## Task objective
Repeat each line of the material below exactly as it appears, minus any pictures.

▽

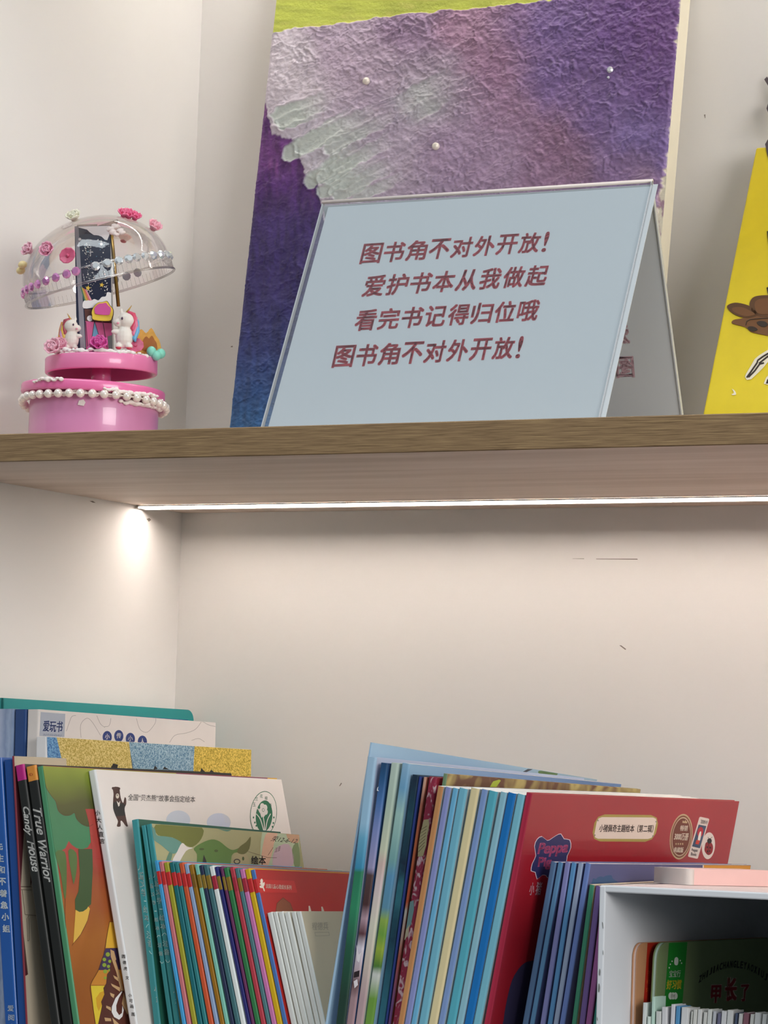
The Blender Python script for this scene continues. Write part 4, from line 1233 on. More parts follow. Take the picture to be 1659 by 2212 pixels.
slope_sheet(a2, YK - YF, -1, .001, WS - .001, .003, LB - .002, -.0011, .0003, PAPER).build('back_paper_sheet', sg)
sw_ = Vector((0, -math.cos(a1), math.sin(a1)))
fsg = Face(Matrix.Translation((SX0, YF, .0006)), sw_ * -.0010, sw_, .00004)
SRED = M('a52c3a', .55)
mb = MB()
for body, bl, br, tl in (('图书角不对外开放！', (773, 571), (1192, 543), (784, 528)), ('爱护书本从我做起', (777, 642), (1179, 617), (790, 597)),
                         ('看完书记得归位哦', (760, 716), (1161, 692), (771, 671)), ('图书角不对外开放！', (713, 795), (1136, 773), (724, 748))):
    n = len(body)
    for i, ch in enumerate(body):
        f0, f1 = i / n, (i + 1) / n
        nn = n if '！' not in body else n - .42
        f0, f1 = (i + .05) / nn, (i + .95) / nn
        if ch == '！':
            f0, f1 = (i + .10) / nn, (i + .30) / nn
        P = lambda f: (bl[0] + (br[0] - bl[0]) * f, bl[1] + (br[1] - bl[1]) * f)
        p0, p1 = P(f0), P(f1)
        up_ = (tl[0] - bl[0], tl[1] - bl[1] - 1)
        fsg.text(mb, '!' if ch == '！' else ch, p0, p1, (p0[0] + up_[0], p0[1] + up_[1]), SRED, 1, .022 if ch != '！' else .012)
mb.build('lettering', sg)
EDG = M('b8bcc0', .2, .03, 50)
slope_sheet(a1, 0, 1, -.0001, .0005, .001, LF, .0001, .0026, EDG).build('panel_edge', sg)
slope_sheet(a1, 0, 1, WS - .0005, WS + .0001, .001, LF, .0003, .0006, EDG).build('panel_edge', sg)
slope_sheet(a2, YK - YF, -1, WS - .0006, WS + .0001, .001, LB, .0001, .0024, EDG).build('panel_edge', sg)
# mirrored print showing through the back sheet
bw = Vector((0, math.cos(a2), math.sin(a2)))
fbk = Face(Matrix.Translation((SX0, YF, .0006)), Vector((0, YK - YF, 0)) + bw * -.0016, -bw, .00004)
mb = MB()
faint = M('b99aa4', .6)
fbk.text(mb, '图', (1372, 815), (1332, 817), (1368, 769), faint, 1, .03)
fbk.text(mb, '爱', (1362, 742), (1326, 744), (1358, 700), faint, 1, .03)
mb.build('show_through_print', sg)

# ------------------------------------------------------------------ purple textured painting
rng = np.random.RandomState(3)
def vnoise(x, y, seed=0):
    xi, yi = np.floor(x).astype(int), np.floor(y).astype(int)
    fx, fy = x - xi, y - yi
    fx, fy = fx * fx * (3 - 2 * fx), fy * fy * (3 - 2 * fy)
    def h(a, b):
        n = (a * 374761393 + b * 668265263 + seed * 982451653) & 0x7fffffff
        n = ((n ^ (n >> 13)) * 1274126177) & 0x7fffffff
        return ((n ^ (n >> 16)) & 0xffff) / 65535.0
    return (h(xi, yi) * (1 - fx) + h(xi + 1, yi) * fx) * (1 - fy) + (h(xi, yi + 1) * (1 - fx) + h(xi + 1, yi + 1) * fx) * fy

def fbm(x, y, o=4, seed=0):
    s, a, t = 0, .5, 0
    for k in range(o):
        s = s + a * vnoise(x * 2 ** k, y * 2 ** k, seed + k)
        t += a
        a *= .5
    return s / t

aC = math.radians(7.4)
CB = .262                       # front bottom edge depth
CX0, CX1 = .072, .3725
CH, CT = .37, .0145
cm = Matrix.Translation((CX0, CB, .0023)) @ Matrix.Rotation(-aC, 4, 'X')
cv = thing('canvas_painting', 'large purple impasto painting with a lime band leaning on the back wall', 'painting', cm)
CW = CX1 - CX0
CREAM = M('e6dfc9', .7)
MB().box((0.0006, .0006, 0), (CW - .0004, CT, CH), CREAM).build('stretched_canvas', cv)
NXG, NYG = 440, 640
s_ = np.linspace(0, 1, NXG)
t_ = np.concatenate([np.linspace(0, .90, NYG - 12, endpoint=False), np.linspace(.90, 1, 12)])
Sg, Tg = np.meshgrid(s_, t_)
R3 = np.array(cm.to_3x3())
P0 = np.array(cm.translation)
Xl = Sg * CW
Zl = Tg * CH
Wp = P0[None, None, :] + Xl[..., None] * R3[:, 0] + Zl[..., None] * R3[:, 2]
V = Wp - np.array(CAM)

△

## Solution
The Blender Python script for this scene continues. Write part 4, from line 1233 on. More parts follow. Take the picture to be 1659 by 2212 pixels.
slope_sheet(a2, YK - YF, -1, .001, WS - .001, .003, LB - .002, -.0011, .0003, PAPER).build('back_paper_sheet', sg)
sw_ = Vector((0, -math.cos(a1), math.sin(a1)))
fsg = Face(Matrix.Translation((SX0, YF, .0006)), sw_ * -.0010, sw_, .00004)
SRED = M('a52c3a', .55)
mb = MB()
for body, bl, br, tl in (('图书角不对外开放！', (773, 571), (1192, 543), (784, 528)), ('爱护书本从我做起', (777, 642), (1179, 617), (790, 597)),
                         ('看完书记得归位哦', (760, 716), (1161, 692), (771, 671)), ('图书角不对外开放！', (713, 795), (1136, 773), (724, 748))):
    n = len(body)
    for i, ch in enumerate(body):
        f0, f1 = i / n, (i + 1) / n
        nn = n if '！' not in body else n - .42
        f0, f1 = (i + .05) / nn, (i + .95) / nn
        if ch == '！':
            f0, f1 = (i + .10) / nn, (i + .30) / nn
        P = lambda f: (bl[0] + (br[0] - bl[0]) * f, bl[1] + (br[1] - bl[1]) * f)
        p0, p1 = P(f0), P(f1)
        up_ = (tl[0] - bl[0], tl[1] - bl[1] - 1)
        fsg.text(mb, '!' if ch == '！' else ch, p0, p1, (p0[0] + up_[0], p0[1] + up_[1]), SRED, 1, .022 if ch != '！' else .012)
mb.build('lettering', sg)
EDG = M('b8bcc0', .2, .03, 50)
slope_sheet(a1, 0, 1, -.0001, .0005, .001, LF, .0001, .0026, EDG).build('panel_edge', sg)
slope_sheet(a1, 0, 1, WS - .0005, WS + .0001, .001, LF, .0003, .0006, EDG).build('panel_edge', sg)
slope_sheet(a2, YK - YF, -1, WS - .0006, WS + .0001, .001, LB, .0001, .0024, EDG).build('panel_edge', sg)
# mirrored print showing through the back sheet
bw = Vector((0, math.cos(a2), math.sin(a2)))
fbk = Face(Matrix.Translation((SX0, YF, .0006)), Vector((0, YK - YF, 0)) + bw * -.0016, -bw, .00004)
mb = MB()
faint = M('b99aa4', .6)
fbk.text(mb, '图', (1372, 815), (1332, 817), (1368, 769), faint, 1, .03)
fbk.text(mb, '爱', (1362, 742), (1326, 744), (1358, 700), faint, 1, .03)
mb.build('show_through_print', sg)

# ------------------------------------------------------------------ purple textured painting
rng = np.random.RandomState(3)
def vnoise(x, y, seed=0):
    xi, yi = np.floor(x).astype(int), np.floor(y).astype(int)
    fx, fy = x - xi, y - yi
    fx, fy = fx * fx * (3 - 2 * fx), fy * fy * (3 - 2 * fy)
    def h(a, b):
        n = (a * 374761393 + b * 668265263 + seed * 982451653) & 0x7fffffff
        n = ((n ^ (n >> 13)) * 1274126177) & 0x7fffffff
        return ((n ^ (n >> 16)) & 0xffff) / 65535.0
    return (h(xi, yi) * (1 - fx) + h(xi + 1, yi) * fx) * (1 - fy) + (h(xi, yi + 1) * (1 - fx) + h(xi + 1, yi + 1) * fx) * fy

def fbm(x, y, o=4, seed=0):
    s, a, t = 0, .5, 0
    for k in range(o):
        s = s + a * vnoise(x * 2 ** k, y * 2 ** k, seed + k)
        t += a
        a *= .5
    return s / t

aC = math.radians(7.4)
CB = .262                       # front bottom edge depth
CX0, CX1 = .072, .3725
CH, CT = .37, .0145
cm = Matrix.Translation((CX0, CB, .0023)) @ Matrix.Rotation(-aC, 4, 'X')
cv = thing('canvas_painting', 'large purple impasto painting with a lime band leaning on the back wall', 'painting', cm)
CW = CX1 - CX0
CREAM = M('e6dfc9', .7)
MB().box((0.0006, .0006, 0), (CW - .0004, CT, CH), CREAM).build('stretched_canvas', cv)
NXG, NYG = 440, 640
s_ = np.linspace(0, 1, NXG)
t_ = np.concatenate([np.linspace(0, .90, NYG - 12, endpoint=False), np.linspace(.90, 1, 12)])
Sg, Tg = np.meshgrid(s_, t_)
R3 = np.array(cm.to_3x3())
P0 = np.array(cm.translation)
Xl = Sg * CW
Zl = Tg * CH
Wp = P0[None, None, :] + Xl[..., None] * R3[:, 0] + Zl[..., None] * R3[:, 2]
V = Wp - np.array(CAM)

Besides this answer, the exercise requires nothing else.